Photograph courtesy of The Happy Groundhog Studio

She made a stuffed Bernie for her husband and started placing the animal (human?) around the house, à la the meme, and she wondered if anyone else would want one. They did.

The Happy Groundhog Studio is an online store specializing in cute, whimsical critters. You can find a cheerful stuffed yeti with an underbite, a penguin who seems quite pleased with himself for catching a mint green tie-dyed fish, and a happy narwhal boasting a little red heart tattoo on her hip.

Photograph courtesy of The Happy Groundhog Studio

Bracken’s background is in sculpting. She’s a graduate of the Art Academy of Cincinnati who uses her sculpture training to construct her animals. It’s not how most people sew, she says, but it works for her.

She first started making stuffed animals as gifts for nieces and nephews in 2012. When her sisters’ friends saw the animals, they’d want one, too. A year later, Bracken opened her Etsy shop and began to set up at craft shows. By 2018, with the help of her husband, the Happy Groundhog Studio became a full-time gig out of Bracken’s upstairs home studio in Madisonville.

When The Happy Groundhog calls itself “eco-friendly,” it’s referring to how much Bracken uses recycled materials, down to the thread. “I really wanted something I could make from things around me without having to buy a bunch of stuff,” she says. “My mom had a bag of sweaters she was getting rid of, and I found my first sweaters to turn into stuffed animals.”

She accepts fabric donations, and, when she has to purchase fabric, she chooses recycled fabric; for example, all her felt is made from recycled plastic bottles. “Not only do I like that it’s eco-friendly and it’s good for the earth, I also like that challenge of having to figure out what to do with it,” she says.

Photograph courtesy of The Happy Groundhog Studio

Using existing material means custom orders can carry extra meaning. Customers will have Bracken turn, for example, the sweater of a grandparent or loved one who has passed away into a stuffed animal, ornament, or pillow. She loves the stories she hears of items that incorporate a name or sweater being used for a nursery.

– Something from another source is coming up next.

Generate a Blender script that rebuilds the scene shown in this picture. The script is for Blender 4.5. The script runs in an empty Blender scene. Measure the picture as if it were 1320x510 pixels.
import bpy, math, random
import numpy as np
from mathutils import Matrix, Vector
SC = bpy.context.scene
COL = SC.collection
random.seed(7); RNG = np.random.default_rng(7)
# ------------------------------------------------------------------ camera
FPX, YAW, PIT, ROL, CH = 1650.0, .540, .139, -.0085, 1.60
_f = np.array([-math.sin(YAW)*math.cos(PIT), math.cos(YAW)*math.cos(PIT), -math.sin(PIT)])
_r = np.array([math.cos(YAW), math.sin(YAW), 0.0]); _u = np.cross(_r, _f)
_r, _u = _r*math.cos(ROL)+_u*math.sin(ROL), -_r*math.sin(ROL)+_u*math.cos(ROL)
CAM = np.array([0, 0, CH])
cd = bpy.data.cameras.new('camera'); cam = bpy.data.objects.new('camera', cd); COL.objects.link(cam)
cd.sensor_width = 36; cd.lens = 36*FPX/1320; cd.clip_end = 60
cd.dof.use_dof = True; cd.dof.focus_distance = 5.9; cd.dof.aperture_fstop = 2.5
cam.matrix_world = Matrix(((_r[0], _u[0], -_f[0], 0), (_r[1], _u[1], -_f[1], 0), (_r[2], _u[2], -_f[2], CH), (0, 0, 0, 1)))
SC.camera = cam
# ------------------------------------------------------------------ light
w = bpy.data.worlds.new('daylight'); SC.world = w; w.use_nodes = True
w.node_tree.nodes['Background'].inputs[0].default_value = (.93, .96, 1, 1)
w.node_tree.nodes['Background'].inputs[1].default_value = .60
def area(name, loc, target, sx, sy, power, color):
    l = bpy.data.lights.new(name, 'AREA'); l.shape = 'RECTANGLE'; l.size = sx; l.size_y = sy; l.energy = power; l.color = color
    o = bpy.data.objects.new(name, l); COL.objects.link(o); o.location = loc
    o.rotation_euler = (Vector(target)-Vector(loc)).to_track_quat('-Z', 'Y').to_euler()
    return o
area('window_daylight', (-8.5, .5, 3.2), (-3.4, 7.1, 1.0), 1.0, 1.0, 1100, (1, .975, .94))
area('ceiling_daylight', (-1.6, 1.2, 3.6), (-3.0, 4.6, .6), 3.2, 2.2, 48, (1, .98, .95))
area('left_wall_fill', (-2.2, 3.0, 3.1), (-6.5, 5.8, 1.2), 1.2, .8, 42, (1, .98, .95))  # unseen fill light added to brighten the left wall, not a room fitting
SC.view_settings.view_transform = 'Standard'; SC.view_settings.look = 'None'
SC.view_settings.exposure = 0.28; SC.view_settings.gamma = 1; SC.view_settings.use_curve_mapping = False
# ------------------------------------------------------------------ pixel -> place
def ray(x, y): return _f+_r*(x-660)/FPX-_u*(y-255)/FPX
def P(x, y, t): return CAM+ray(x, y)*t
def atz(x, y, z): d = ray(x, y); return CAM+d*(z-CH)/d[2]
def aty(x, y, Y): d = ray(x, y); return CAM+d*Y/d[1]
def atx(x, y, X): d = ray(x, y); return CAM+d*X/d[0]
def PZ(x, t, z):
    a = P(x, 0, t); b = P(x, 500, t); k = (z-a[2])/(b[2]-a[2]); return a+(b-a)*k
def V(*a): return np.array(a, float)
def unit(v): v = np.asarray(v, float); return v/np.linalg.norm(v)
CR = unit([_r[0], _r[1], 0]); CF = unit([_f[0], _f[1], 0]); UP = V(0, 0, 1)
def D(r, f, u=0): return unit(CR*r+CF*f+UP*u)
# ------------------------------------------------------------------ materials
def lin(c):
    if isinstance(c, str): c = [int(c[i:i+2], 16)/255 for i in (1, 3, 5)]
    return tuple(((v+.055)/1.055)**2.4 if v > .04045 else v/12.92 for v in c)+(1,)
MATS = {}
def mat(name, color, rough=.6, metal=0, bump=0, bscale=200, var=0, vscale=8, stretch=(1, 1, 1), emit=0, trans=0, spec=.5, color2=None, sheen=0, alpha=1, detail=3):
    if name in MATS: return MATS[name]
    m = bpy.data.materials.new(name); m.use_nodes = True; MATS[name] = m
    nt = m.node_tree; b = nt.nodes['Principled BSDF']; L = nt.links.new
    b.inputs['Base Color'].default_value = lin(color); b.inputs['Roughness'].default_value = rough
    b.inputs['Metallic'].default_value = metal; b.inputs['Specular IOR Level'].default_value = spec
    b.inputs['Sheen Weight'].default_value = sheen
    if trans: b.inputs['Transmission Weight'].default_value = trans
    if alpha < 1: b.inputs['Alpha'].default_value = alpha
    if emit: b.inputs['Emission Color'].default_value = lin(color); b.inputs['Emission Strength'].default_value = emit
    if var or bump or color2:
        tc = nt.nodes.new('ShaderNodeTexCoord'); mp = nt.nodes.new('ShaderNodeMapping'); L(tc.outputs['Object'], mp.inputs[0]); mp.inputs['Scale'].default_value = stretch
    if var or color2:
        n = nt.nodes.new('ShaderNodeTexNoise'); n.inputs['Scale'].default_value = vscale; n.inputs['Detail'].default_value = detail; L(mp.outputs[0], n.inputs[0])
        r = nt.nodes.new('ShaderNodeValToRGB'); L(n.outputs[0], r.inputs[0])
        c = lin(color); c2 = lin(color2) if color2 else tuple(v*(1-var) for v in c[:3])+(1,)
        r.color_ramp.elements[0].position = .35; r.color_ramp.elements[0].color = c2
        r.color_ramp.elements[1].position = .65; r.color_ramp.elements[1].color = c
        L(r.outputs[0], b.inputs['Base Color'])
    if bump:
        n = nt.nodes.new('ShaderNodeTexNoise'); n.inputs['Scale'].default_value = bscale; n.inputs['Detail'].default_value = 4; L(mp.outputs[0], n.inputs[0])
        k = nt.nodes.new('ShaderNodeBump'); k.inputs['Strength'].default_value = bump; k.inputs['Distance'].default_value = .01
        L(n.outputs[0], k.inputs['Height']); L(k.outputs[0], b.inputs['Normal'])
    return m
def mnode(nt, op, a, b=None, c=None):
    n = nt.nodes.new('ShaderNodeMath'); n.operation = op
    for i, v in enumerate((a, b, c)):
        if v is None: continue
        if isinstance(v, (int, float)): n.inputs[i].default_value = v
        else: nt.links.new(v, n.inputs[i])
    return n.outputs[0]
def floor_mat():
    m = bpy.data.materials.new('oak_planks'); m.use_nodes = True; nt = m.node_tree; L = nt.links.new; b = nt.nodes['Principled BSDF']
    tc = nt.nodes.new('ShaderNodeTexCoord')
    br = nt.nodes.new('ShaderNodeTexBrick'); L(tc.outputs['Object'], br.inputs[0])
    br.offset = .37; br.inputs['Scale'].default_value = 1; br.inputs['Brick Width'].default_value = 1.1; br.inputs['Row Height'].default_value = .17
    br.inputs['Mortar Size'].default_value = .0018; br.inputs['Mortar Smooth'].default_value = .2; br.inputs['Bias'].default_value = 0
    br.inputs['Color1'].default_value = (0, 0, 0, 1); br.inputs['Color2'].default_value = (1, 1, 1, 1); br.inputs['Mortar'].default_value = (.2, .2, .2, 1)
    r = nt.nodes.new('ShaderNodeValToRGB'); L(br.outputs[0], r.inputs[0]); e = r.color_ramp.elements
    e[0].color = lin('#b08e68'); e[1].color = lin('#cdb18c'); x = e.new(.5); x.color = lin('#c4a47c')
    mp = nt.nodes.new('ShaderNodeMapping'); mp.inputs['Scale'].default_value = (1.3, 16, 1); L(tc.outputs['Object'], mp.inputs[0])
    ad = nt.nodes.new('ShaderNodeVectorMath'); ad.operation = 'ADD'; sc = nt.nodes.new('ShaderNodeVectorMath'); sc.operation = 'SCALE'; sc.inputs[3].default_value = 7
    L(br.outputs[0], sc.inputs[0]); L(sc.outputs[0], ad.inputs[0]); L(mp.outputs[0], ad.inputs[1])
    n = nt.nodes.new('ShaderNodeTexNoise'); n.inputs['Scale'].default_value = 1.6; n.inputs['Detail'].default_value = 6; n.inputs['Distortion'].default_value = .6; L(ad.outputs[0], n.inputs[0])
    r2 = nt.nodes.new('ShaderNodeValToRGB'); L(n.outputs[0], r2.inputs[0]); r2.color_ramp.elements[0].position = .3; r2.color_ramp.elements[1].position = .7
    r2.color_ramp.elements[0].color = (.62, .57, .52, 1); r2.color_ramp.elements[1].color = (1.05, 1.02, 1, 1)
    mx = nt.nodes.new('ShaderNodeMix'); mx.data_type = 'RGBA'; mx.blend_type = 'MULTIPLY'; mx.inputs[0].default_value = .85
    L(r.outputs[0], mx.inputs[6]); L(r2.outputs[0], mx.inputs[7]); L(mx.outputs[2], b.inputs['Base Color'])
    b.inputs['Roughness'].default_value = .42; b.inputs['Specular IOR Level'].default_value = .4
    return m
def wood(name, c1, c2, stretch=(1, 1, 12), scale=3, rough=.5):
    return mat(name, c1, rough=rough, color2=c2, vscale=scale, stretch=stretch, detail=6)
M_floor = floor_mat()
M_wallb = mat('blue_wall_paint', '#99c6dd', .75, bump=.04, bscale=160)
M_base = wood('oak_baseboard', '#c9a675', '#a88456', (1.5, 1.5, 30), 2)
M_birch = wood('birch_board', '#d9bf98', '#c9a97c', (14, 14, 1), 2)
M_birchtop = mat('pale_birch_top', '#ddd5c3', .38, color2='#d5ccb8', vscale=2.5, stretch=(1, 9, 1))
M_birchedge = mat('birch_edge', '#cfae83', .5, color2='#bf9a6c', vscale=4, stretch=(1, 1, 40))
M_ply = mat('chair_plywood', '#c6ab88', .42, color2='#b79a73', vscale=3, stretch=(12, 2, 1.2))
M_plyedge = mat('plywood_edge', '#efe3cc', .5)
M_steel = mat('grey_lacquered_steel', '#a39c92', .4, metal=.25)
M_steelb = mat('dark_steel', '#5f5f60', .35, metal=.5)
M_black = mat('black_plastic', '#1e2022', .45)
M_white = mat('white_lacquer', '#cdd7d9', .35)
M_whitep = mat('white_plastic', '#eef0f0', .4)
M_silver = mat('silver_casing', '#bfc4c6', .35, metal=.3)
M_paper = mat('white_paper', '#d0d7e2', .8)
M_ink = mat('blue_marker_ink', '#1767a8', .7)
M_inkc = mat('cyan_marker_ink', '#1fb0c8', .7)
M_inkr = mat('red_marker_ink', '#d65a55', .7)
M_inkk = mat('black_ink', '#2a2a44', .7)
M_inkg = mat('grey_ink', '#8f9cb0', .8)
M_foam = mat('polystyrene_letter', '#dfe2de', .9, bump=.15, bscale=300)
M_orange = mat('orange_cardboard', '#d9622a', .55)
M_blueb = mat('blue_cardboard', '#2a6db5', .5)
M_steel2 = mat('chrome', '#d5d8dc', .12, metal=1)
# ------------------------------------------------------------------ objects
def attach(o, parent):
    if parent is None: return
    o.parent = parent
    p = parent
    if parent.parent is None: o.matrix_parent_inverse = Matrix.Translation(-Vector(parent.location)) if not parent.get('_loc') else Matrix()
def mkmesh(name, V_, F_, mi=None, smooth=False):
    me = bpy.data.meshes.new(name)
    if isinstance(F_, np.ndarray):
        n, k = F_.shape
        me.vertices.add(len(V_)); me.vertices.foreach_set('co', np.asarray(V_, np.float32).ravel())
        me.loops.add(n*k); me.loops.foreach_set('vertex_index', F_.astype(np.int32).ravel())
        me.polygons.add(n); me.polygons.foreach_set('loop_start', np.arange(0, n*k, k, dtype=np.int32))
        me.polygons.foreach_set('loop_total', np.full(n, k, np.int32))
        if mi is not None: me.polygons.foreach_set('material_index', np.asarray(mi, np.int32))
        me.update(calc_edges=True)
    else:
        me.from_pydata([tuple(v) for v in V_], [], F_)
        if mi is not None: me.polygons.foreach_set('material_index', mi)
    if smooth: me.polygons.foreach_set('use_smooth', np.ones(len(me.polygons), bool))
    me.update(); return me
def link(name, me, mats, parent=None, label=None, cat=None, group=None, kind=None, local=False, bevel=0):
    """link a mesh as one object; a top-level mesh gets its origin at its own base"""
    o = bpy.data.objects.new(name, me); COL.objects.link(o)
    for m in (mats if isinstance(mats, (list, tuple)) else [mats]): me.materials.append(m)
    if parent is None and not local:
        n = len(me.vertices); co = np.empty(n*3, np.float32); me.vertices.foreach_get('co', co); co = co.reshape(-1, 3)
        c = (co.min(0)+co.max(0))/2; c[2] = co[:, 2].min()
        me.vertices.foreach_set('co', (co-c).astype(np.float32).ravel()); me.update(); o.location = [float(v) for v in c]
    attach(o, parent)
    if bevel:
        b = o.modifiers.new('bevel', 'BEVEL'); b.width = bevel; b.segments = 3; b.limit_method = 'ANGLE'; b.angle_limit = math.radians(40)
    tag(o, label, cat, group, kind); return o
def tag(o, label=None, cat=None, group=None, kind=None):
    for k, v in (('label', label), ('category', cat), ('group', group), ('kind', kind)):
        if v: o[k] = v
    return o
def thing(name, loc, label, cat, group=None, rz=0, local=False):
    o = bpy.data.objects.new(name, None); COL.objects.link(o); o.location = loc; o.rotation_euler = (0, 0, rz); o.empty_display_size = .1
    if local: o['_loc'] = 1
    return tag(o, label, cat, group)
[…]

Previously, Bracken’s items were sold in a brick-and-mortar shop, but she found she was unable to keep up with orders, since The Happy Groundhog Studio is a one-woman shop. Bracken maps out all her designs and sews each creation by hand, which is how she’d like to keep it. “It’s the making that I love so much,” she says. “A little, huggable art. Each one’s completely unique.”